**THE REQUEST**
Using the listing below, please gather every line containing the word "Write".

**STORED ROWS**
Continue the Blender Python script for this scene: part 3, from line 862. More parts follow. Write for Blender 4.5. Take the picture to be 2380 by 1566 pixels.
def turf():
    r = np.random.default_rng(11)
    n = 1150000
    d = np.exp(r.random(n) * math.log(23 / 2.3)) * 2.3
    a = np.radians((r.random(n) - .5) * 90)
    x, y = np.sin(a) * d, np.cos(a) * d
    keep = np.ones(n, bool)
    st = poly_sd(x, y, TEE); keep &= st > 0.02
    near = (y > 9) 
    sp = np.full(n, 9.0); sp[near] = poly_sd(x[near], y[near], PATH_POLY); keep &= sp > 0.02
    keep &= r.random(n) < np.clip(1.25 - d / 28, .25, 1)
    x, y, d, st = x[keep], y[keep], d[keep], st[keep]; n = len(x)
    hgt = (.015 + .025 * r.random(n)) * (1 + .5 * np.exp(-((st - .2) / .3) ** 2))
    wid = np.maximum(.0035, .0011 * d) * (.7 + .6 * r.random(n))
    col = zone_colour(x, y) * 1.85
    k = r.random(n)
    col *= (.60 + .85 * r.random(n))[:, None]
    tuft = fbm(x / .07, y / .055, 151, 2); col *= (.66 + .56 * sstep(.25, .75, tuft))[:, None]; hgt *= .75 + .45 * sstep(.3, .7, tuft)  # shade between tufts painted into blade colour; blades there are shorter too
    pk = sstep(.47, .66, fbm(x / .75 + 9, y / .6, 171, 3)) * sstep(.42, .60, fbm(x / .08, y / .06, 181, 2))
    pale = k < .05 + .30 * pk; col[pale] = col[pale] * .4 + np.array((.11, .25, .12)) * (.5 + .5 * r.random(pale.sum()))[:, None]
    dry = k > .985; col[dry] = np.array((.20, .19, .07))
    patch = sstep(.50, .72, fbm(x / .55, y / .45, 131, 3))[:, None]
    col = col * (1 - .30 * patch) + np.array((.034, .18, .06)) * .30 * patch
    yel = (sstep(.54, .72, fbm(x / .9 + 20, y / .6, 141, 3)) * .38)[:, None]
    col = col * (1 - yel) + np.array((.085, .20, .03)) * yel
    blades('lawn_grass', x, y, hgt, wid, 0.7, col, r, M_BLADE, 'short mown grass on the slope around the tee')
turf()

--

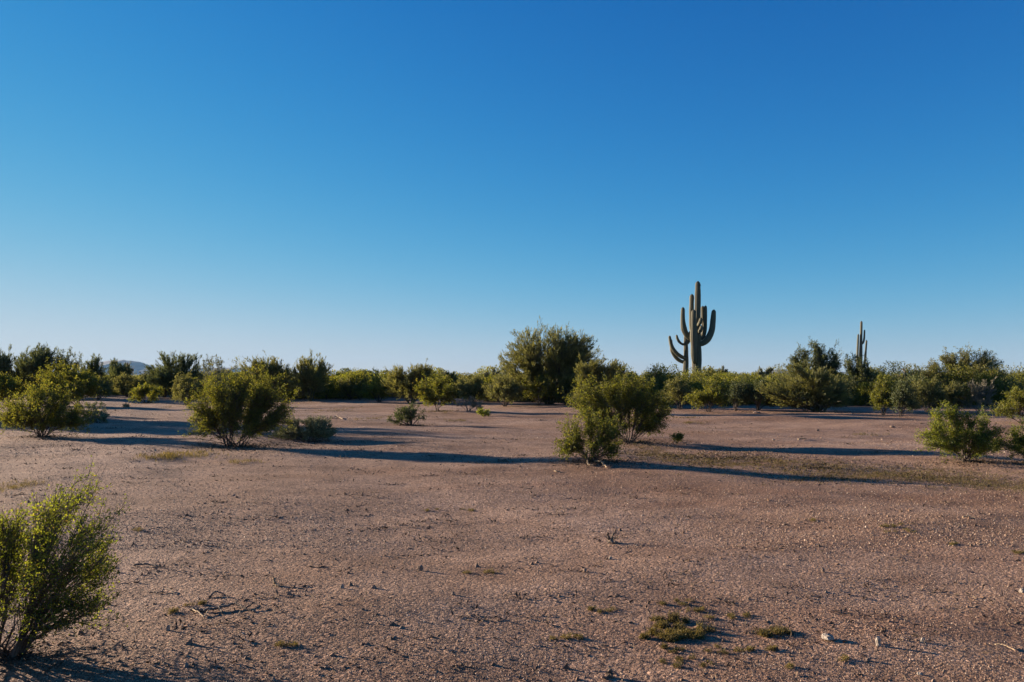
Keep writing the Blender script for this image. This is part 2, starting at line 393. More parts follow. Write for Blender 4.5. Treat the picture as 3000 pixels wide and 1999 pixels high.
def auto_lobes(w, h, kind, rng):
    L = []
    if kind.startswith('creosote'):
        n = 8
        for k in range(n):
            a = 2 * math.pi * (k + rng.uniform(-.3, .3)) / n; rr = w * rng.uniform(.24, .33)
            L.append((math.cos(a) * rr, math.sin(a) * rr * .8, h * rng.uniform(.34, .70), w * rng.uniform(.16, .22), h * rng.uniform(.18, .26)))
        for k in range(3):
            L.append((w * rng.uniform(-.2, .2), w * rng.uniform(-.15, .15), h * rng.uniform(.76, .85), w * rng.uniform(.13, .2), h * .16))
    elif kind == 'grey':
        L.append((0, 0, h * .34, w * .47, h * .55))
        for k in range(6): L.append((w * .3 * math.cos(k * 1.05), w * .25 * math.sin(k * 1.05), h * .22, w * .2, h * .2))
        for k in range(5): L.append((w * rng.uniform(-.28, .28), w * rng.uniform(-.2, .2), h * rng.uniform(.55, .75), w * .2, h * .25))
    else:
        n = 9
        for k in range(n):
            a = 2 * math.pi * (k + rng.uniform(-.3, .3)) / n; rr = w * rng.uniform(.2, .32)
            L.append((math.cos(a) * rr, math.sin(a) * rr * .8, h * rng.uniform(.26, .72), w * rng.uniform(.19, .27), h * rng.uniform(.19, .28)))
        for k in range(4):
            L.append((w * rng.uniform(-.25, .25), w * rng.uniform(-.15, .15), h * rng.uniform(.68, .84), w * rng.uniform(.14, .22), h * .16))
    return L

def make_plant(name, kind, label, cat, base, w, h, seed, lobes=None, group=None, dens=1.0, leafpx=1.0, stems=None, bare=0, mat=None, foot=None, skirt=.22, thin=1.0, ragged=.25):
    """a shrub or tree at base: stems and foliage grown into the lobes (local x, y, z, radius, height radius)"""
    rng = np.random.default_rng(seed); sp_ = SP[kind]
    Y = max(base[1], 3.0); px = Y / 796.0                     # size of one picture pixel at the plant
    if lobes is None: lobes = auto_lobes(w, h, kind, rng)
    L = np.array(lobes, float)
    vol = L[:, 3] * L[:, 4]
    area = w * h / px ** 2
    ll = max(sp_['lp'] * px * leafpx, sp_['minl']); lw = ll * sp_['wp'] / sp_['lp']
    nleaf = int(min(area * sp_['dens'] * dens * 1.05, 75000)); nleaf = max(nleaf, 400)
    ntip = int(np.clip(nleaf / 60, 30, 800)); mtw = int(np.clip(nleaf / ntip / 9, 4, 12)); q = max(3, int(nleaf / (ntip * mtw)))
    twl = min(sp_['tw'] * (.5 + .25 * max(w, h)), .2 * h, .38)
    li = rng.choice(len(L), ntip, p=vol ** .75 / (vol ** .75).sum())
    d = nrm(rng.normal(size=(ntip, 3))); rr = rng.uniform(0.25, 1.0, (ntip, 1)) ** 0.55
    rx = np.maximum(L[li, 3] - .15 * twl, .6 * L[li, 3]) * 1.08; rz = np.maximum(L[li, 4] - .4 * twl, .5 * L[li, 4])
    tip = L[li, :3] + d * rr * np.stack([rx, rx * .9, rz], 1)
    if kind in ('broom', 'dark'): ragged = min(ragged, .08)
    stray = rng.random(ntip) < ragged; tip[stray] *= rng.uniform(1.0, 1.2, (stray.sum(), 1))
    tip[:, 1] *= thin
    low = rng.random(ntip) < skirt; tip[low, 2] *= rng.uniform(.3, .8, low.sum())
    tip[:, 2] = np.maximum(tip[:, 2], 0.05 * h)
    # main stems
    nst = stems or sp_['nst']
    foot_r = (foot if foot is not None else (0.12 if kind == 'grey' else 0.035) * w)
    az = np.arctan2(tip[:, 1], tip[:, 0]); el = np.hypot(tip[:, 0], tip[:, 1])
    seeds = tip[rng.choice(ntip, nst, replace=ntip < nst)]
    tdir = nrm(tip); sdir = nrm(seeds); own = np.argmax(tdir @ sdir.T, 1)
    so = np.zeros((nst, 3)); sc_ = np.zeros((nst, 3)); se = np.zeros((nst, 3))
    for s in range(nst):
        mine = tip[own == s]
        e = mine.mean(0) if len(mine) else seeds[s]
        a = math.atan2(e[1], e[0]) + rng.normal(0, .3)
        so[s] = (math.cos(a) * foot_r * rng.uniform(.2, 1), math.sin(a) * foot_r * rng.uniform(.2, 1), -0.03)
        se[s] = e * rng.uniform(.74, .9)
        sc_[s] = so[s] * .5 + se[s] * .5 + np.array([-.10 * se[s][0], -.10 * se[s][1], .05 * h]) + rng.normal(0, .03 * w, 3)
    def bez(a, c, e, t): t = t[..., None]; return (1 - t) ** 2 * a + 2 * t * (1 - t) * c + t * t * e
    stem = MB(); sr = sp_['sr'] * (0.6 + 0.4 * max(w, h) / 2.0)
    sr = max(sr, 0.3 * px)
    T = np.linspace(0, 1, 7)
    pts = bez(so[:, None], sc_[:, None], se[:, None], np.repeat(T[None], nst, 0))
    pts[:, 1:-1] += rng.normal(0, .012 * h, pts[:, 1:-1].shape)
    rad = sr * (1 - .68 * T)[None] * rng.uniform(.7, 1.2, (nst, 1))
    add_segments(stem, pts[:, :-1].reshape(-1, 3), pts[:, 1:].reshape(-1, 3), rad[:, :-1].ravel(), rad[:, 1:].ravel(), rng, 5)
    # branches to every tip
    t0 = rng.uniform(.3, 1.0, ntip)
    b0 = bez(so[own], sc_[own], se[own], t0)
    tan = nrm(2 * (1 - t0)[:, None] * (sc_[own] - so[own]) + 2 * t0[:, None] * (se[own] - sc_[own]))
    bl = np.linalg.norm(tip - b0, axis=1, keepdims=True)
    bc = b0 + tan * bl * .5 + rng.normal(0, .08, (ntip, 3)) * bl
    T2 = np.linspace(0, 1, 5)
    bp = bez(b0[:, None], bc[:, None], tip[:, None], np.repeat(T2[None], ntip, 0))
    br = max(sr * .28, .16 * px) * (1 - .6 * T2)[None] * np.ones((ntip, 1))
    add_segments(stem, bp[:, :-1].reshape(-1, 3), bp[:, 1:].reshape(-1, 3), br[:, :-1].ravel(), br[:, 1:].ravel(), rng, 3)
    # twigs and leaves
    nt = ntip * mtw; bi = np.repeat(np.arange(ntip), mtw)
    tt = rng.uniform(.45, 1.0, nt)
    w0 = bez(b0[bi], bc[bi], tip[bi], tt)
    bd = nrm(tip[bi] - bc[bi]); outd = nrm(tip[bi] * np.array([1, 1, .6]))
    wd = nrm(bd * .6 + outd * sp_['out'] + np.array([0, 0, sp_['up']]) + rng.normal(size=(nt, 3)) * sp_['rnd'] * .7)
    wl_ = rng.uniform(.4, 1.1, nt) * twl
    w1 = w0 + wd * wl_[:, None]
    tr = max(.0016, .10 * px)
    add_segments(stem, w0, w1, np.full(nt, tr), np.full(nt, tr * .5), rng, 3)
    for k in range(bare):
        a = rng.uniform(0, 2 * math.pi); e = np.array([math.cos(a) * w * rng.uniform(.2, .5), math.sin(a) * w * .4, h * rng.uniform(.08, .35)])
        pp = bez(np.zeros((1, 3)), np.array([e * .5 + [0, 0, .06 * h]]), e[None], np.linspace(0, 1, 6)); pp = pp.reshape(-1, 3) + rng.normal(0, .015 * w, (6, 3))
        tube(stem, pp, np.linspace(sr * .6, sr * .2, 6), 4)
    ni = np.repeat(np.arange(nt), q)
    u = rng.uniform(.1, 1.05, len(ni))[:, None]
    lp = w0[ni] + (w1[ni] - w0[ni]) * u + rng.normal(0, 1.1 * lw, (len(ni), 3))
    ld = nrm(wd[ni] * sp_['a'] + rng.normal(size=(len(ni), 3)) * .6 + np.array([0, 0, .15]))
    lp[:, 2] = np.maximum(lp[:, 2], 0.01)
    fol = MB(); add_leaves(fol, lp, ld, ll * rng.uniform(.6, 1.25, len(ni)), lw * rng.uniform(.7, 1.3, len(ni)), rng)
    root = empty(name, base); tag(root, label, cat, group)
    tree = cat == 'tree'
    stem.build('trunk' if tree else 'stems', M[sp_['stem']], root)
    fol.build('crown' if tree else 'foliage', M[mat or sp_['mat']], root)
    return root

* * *

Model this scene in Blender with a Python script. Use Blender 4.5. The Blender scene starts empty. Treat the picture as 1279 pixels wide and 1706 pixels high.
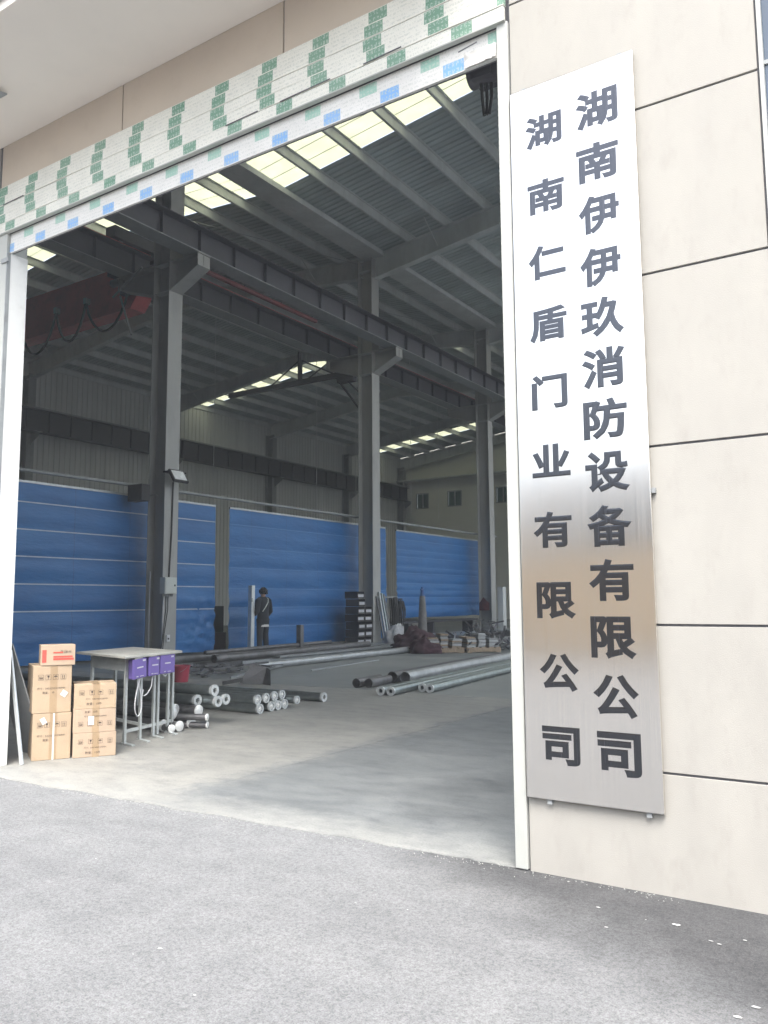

**RESPONSE TO THE TASK**
Continue the Blender Python script for this scene: part 3, from line 862. More parts follow. Write for Blender 4.5. Take the picture to be 2380 by 1566 pixels.
Keep writing the Blender script for this image. This is part 2, starting at line 393. More parts follow. Write for Blender 4.5. Treat the picture as 3000 pixels wide and 1999 pixels high.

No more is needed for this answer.